Control Freak
Writer/Director: Shal Ngo
Cast: Kelly Marie Tran, Callie Johnson, Miles Robbins, Kieu Chinh, Zack Gold, Scott Takeda
Control Freak is one of those films with what feels like a thousand ways into its twisted psychological framework. There's trauma horror, ancestry horror, occult horror, psychological horror, an exploration of the masks we wear as people, a hint of dark comedy, and even more that pushes us into spoiler territory if we discuss it too much.
This is, in theory, a good problem to have. If you wield these elements well, you've made a film that lots of people can relate to on a lot of different levels. If the whole thing's off balance, though, all of those ideas start to bounce off each other at unsustainable speeds until you're left with a chaotic jumble held together by a scant few constants. In Control Freak's case, the chaos is certainly there, but it's held (barely) in check by a game and capable Kelly Marie Tran, who reminds us that she's got star power to spare if we just give her the space.
Valerie (Tran) is a successful motivational speaker, the "queen of good habits" whose books and speeches are credited with changing lives around the world. But (surprise surprise) Val's own life is in something of a crisis. On the verge of a new speaking tour, she's having trouble getting it together, particularly when a search for her birth certificate places her ability to travel internationally in serious doubt. Then there's this nagging itch at the back of her head driving her to compulsively scratch while at work, while asleep, until every waking moment is consumed by it.
There are firm psychological horror roots here, even if you do see the "Person with perfect life who tells other people how to live can't get her own shit together" format coming.
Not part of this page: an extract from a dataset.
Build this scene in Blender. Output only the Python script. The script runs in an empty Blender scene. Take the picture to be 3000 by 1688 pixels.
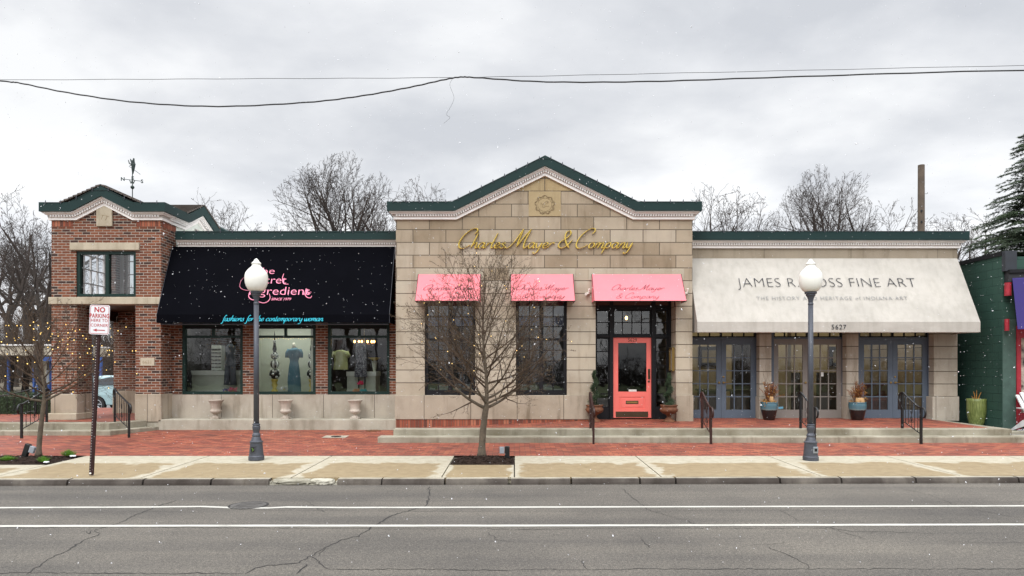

Writer and director Shal Ngo (The Park) gets a lot of mileage out of the contrast, focusing intensely on the itch in Val's head and the other fixations — like meticulously timing how long she can hold her breath under the surface of her pool — that drive her to distraction, then to anger, then to obsession. All of the expected ingredients are there, from the trappings of her great life to the presence of her supportive husband Robbie (Miles Robbins). Ngo's camera moves with confidence through Val's unraveling daily life, immersing us in an atmosphere of immediate discomfort and dread that works throughout the film.
It's what happens next that starts to send Control Freak into messy territory, and not just because it rapidly becomes clear that the title of the film has very little relationship to the actual story. On a basic, functional level, Val's job is to look for her birth certificate and get ready for her tour. That search ultimately leads her down a path through her family history, which itself reveals a possibly supernatural origin for her own emerging madness — one that's only reachable through accessing memories she'd rather not contend with. This is, again, pretty straightforward supernatural trauma horror territory, but there are simply so many loose ends dangling from it that things start to get tangled.
Why is this only emerging in Val's life right now? What made her become a motivational speaker? Why are good habits so important to her, and why has she spent what the film tells us is the last seven years just … waiting for something? There are glancing answers to some of these questions, but the more the film advances into the mystery of what's itching at Val (literally and psychically), the more we seem to drift away from any real depth of character or story. Like the ants that have infested Val's house to torment her even more (oh yeah, this movie's also got ants), it's a film that meanders, giving us no clear sense of direction or arc.
Yet the palpable, well-executed sense of atmosphere persists, and the film holds together because of that consistent tone and, more importantly, because of Tran's performance. A real-life child of Vietnam War refugees, she clearly pours much of herself and her own emotional excavations into the role of Val, imbuing her with a light that seems to flicker and short out multiple times within the actual script. Even when the film's own power falters, she manages to wring maximum effectiveness out of each scene, elevating the material and asserting her star power along the way. Her work, plus a suitably gruesome final act, is enough to keep the film together … but only just.
So yes, Control Freak is a mess, but it's an often unsettling mess anchored by a good performance and strung through with memorable moments of terror. If you're up for something creepy, it's worth a try, but don't expect the next great chapter in serious, elegant trauma horror to unfold before your eyes.